EXERCISE GOAL: Repeat, please, only the lines from the top of the data down to the line with "sc = bpy.context.scene"; include both of those lines.

##### AVAILABLE DATA

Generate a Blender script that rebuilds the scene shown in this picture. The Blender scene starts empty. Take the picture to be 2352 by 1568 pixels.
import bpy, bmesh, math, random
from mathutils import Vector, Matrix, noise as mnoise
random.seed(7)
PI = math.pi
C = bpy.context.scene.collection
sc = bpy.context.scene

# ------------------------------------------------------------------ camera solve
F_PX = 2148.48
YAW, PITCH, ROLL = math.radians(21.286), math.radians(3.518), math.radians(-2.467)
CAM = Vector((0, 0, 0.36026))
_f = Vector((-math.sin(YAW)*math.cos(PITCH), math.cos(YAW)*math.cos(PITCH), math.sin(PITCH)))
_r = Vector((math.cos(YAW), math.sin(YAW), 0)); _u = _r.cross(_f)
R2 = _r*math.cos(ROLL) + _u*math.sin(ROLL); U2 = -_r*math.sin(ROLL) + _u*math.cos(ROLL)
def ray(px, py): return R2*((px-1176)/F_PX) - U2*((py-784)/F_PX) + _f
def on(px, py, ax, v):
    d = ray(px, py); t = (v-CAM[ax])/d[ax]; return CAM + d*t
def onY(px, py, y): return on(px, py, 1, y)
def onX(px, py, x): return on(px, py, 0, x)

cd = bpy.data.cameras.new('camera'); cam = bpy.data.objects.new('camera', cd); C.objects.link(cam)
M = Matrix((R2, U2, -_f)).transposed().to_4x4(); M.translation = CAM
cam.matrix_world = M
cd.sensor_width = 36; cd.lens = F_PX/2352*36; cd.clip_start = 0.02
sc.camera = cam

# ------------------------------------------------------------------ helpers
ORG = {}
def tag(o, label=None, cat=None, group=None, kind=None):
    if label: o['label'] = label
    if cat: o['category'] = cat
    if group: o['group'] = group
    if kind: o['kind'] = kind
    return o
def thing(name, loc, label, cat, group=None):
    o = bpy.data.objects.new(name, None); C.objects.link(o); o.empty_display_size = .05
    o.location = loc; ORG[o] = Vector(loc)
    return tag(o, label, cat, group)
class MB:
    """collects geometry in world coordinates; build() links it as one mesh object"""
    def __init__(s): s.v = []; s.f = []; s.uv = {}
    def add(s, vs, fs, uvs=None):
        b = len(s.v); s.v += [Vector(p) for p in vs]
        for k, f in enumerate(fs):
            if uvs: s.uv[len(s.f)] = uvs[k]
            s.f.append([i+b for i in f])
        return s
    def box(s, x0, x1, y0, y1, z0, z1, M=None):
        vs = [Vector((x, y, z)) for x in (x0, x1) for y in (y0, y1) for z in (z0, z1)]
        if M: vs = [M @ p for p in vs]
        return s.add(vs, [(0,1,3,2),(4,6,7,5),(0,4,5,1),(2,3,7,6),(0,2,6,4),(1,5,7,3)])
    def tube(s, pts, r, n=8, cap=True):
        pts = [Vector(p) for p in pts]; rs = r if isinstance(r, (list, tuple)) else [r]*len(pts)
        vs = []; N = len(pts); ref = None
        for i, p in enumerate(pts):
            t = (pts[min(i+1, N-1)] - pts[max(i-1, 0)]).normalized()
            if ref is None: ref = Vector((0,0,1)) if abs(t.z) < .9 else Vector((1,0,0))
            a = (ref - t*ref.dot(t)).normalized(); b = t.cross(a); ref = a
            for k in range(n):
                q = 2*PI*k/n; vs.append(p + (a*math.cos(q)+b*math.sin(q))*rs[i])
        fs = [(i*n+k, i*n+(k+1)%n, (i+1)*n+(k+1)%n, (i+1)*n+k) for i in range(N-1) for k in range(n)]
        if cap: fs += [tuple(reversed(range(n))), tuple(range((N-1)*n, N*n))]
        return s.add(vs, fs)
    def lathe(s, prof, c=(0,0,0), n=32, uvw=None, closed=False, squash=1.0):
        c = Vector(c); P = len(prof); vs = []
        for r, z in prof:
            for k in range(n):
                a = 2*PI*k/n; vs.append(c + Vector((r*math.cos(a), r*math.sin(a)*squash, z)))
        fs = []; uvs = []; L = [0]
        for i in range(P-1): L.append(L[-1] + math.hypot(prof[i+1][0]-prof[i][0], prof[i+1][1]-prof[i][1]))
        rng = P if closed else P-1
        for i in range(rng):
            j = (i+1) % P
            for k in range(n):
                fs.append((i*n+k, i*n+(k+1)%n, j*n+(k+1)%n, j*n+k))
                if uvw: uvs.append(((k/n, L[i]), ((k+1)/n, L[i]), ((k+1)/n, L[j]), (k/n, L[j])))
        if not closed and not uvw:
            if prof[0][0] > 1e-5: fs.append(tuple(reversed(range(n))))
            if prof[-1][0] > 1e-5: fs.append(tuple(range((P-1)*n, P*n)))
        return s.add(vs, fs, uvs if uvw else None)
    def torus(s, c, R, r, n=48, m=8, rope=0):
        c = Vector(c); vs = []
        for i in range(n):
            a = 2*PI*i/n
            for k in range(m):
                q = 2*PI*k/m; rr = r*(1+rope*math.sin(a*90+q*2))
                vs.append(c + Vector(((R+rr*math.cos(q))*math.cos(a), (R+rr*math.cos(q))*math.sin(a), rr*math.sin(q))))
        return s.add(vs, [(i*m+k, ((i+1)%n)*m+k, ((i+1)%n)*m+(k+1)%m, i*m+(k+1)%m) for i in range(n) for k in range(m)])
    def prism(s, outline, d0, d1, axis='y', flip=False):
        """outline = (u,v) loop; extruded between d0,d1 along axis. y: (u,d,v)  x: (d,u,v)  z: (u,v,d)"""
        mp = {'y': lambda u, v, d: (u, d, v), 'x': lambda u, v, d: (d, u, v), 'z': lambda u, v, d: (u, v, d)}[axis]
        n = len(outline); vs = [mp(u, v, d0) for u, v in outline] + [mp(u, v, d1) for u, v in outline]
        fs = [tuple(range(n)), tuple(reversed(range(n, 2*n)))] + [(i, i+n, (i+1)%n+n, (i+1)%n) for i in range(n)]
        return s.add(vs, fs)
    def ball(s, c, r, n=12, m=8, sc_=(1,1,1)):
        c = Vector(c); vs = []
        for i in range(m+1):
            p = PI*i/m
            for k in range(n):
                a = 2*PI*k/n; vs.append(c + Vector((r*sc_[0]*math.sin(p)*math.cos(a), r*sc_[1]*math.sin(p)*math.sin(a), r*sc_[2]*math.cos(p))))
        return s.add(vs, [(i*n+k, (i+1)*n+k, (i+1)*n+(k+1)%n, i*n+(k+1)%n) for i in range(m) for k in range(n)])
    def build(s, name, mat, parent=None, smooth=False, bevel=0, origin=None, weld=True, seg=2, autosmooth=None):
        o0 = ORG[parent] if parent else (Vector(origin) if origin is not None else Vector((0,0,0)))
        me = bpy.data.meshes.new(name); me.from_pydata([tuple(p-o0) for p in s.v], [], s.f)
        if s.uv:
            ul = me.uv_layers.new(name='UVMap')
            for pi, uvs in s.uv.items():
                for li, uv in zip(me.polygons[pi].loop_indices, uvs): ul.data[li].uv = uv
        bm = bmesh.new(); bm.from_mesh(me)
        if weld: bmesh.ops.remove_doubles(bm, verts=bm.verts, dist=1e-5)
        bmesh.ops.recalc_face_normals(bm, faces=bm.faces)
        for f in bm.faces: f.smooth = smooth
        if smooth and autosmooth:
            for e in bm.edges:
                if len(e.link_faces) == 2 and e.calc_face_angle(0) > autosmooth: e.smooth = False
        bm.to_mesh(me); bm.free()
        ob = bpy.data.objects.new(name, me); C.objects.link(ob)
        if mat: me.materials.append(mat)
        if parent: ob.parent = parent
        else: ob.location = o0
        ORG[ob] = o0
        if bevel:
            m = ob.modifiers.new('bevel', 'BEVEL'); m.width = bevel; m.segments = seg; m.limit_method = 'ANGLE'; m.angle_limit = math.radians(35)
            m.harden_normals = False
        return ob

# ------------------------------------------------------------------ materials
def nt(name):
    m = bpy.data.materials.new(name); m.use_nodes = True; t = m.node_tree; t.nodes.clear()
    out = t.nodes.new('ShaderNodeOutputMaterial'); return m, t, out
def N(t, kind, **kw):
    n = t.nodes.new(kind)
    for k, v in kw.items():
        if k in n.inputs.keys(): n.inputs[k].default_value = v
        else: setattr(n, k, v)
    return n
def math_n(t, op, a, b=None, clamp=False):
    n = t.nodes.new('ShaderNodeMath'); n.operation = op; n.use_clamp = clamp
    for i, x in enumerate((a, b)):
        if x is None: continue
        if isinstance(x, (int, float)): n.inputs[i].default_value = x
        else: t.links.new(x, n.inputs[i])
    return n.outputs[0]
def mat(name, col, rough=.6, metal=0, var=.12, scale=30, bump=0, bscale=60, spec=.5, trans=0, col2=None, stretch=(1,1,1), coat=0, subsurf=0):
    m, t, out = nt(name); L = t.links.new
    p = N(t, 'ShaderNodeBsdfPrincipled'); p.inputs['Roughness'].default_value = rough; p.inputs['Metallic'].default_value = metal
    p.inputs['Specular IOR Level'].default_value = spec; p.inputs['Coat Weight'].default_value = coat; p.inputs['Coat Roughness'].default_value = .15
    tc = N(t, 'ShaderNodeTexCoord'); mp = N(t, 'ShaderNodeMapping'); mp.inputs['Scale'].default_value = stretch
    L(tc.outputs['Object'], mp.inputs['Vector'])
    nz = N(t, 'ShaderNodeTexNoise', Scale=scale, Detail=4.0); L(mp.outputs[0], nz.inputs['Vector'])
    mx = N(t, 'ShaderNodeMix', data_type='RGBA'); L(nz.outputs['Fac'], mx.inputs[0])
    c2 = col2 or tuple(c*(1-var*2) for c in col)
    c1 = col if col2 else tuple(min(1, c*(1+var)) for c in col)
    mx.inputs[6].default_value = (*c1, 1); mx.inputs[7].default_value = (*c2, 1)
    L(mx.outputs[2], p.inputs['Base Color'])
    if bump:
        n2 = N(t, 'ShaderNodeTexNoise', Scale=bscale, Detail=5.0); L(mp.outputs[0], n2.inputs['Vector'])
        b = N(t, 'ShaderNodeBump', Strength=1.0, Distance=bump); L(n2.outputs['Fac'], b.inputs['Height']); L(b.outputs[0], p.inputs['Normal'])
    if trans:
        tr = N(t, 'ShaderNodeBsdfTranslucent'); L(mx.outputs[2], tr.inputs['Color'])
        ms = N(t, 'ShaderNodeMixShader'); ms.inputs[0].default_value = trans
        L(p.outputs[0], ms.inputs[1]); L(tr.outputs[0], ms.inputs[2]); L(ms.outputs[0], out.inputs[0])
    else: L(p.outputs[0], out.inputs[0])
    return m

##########

SOLUTION BELOW:
Generate a Blender script that rebuilds the scene shown in this picture. The Blender scene starts empty. Take the picture to be 2352 by 1568 pixels.
import bpy, bmesh, math, random
from mathutils import Vector, Matrix, noise as mnoise
random.seed(7)
PI = math.pi
C = bpy.context.scene.collection
sc = bpy.context.scene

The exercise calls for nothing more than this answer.